【質問】
親鸞聖人が「宿善(しゅくぜん)まかせ」「宿善が大切である」と述べられた直説をお示し下さい。
【回答】
親鸞聖人は『唯信鈔文意』に以下のように教えて下さっております。
「おおよそ、過去久遠に、三恒河沙(ごうがしゃ)の諸仏の世に出でたまいし御元(みもと)にして、自力の菩提心を発(おこ)しき。
恒沙(ごうじゃ)の善根を修せしめしによりて、今、大願業力に値(もうあ)うことを得たり。

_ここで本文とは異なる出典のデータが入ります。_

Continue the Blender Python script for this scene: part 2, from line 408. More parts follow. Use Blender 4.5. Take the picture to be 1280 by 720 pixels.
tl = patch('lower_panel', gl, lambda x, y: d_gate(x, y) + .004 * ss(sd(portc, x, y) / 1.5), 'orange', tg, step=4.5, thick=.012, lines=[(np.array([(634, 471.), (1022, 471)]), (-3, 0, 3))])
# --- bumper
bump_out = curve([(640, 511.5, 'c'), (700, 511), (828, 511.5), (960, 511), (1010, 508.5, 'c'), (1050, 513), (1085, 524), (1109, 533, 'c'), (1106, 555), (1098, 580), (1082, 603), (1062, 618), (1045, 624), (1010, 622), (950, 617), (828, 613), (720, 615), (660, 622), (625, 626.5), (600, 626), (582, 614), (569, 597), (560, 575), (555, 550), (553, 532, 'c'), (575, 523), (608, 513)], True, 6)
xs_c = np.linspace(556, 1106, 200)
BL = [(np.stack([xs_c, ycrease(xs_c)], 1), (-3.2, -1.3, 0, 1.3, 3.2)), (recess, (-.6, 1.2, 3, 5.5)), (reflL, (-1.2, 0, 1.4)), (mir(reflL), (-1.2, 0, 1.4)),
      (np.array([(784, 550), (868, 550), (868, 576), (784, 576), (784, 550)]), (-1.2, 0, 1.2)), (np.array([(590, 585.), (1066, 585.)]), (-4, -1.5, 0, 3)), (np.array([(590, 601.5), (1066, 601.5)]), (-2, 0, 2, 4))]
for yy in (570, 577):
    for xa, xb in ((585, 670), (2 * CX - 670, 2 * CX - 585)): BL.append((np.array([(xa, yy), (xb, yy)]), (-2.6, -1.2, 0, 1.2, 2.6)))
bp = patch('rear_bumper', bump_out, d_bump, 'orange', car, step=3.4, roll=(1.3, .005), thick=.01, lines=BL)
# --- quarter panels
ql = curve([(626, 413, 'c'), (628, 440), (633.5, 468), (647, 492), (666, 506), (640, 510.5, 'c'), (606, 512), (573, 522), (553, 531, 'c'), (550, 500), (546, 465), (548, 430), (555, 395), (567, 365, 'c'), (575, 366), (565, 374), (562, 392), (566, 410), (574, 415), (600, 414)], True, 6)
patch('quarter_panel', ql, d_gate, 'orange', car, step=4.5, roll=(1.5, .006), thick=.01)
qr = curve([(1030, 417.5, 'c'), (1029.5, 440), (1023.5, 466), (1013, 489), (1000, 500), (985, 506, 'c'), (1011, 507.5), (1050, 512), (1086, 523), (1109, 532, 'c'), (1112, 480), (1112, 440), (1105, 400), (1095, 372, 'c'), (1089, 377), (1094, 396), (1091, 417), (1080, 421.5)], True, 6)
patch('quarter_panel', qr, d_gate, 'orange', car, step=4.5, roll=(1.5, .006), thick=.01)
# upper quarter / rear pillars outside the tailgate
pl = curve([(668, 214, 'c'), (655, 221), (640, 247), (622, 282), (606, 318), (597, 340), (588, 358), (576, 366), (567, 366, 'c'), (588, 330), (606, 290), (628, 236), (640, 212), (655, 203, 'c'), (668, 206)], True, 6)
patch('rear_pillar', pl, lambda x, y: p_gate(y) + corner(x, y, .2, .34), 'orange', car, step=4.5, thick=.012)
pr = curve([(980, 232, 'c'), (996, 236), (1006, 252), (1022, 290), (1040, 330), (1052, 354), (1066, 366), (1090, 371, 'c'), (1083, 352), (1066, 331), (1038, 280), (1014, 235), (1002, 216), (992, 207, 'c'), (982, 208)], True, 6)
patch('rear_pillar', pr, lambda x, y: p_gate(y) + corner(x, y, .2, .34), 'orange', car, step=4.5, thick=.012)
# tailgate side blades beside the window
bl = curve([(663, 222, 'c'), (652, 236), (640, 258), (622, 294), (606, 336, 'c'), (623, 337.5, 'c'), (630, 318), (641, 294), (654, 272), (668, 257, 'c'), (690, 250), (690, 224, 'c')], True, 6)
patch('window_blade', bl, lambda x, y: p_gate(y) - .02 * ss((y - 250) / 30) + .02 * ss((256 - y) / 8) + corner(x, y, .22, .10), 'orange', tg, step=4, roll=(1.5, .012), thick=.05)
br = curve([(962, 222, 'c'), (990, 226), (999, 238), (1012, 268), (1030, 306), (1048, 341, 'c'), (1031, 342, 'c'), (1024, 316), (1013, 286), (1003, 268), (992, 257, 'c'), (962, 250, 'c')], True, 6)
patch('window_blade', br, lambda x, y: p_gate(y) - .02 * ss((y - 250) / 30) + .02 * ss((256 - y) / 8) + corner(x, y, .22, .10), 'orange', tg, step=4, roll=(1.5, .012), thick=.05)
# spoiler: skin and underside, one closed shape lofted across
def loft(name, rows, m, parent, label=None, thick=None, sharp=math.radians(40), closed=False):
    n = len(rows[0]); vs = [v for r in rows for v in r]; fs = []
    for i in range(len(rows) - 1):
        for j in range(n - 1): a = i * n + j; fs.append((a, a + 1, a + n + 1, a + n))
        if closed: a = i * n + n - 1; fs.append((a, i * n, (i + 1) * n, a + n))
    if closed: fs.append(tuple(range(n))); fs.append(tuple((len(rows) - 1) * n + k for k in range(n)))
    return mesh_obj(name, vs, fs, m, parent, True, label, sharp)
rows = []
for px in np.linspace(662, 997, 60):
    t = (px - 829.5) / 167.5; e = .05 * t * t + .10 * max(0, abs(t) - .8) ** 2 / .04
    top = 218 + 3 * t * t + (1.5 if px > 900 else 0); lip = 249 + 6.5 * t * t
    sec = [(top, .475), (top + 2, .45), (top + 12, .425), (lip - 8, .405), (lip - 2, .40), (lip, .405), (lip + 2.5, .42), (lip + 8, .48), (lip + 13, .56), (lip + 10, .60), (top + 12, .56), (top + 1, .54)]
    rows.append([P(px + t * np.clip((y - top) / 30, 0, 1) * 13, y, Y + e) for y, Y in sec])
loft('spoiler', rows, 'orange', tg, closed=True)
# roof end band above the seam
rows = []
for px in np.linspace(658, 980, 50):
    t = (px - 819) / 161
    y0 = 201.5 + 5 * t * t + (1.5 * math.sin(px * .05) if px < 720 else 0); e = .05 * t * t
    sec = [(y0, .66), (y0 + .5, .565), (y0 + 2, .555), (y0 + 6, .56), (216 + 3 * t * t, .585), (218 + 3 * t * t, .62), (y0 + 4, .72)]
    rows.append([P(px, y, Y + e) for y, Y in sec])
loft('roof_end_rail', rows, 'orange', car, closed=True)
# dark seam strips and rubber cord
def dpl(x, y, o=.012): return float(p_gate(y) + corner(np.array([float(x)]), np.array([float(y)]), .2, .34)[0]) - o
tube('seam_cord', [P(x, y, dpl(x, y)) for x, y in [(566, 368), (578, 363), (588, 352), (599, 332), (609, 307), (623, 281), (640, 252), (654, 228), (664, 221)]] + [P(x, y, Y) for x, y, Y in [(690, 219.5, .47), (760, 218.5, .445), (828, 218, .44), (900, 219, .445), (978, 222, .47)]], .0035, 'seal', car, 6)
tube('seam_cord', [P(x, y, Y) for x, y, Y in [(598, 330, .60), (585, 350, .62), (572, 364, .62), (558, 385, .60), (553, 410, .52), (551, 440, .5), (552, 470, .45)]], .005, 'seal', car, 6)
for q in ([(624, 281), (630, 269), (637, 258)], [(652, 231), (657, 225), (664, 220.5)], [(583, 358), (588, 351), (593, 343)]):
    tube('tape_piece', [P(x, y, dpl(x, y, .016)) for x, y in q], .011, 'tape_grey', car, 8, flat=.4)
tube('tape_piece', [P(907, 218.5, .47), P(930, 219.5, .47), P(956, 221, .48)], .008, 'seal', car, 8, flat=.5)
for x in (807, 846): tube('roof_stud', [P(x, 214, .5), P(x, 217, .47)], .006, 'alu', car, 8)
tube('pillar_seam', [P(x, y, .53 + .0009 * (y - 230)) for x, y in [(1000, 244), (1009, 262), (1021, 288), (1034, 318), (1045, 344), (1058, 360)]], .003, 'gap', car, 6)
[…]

他力の三信心を得たらん人は、ゆめゆめ、余の善根(ぜんごん)を謗(そし)り、
余の仏聖(ぶっしょう)を卑(いや)しくすることなかれ、となり 」と言われました。
これは、信心の行者は阿弥陀仏以外の仏・菩薩を軽蔑したり、
自力の善を謗ってはならないと誠めるために、
『安楽集』に引用された『涅槃経』の意(こころ)によって示された教説です。
「私達は、過去世において、ガンジス河の砂の数を、三倍したほどの無数の仏方に逢い、自力の菩提心を発(おこ)して、無数の善根を実践してきた経験を持っている」
「それ故に、今この経に遇(あ)って、本願他力の救いをはからいなく受け入れることの出来る身になったのである」
と説かれています。
「だから、念仏者は自分を育ててくれた仏・菩薩や、自力の菩提心を初めとする諸行を謗るようなことは、絶対にあってはならない」
と言われているのです。
これによれば、親鸞聖人も「宿善」を認めておられたことがわかります。
しかも、その「宿世の善」とは、「聖道門・浄土門に限らず、仏教で説かれている、一切の善なる行為を意味していた」といえましょう。
勿論、それは自力の善に違いありません。
要するに、過去世から現世の信心獲得の直前に至るまでになした、信心を獲るための善き因縁となる一切の善行を「宿善」と呼ばれていたと見るべきでありましょう。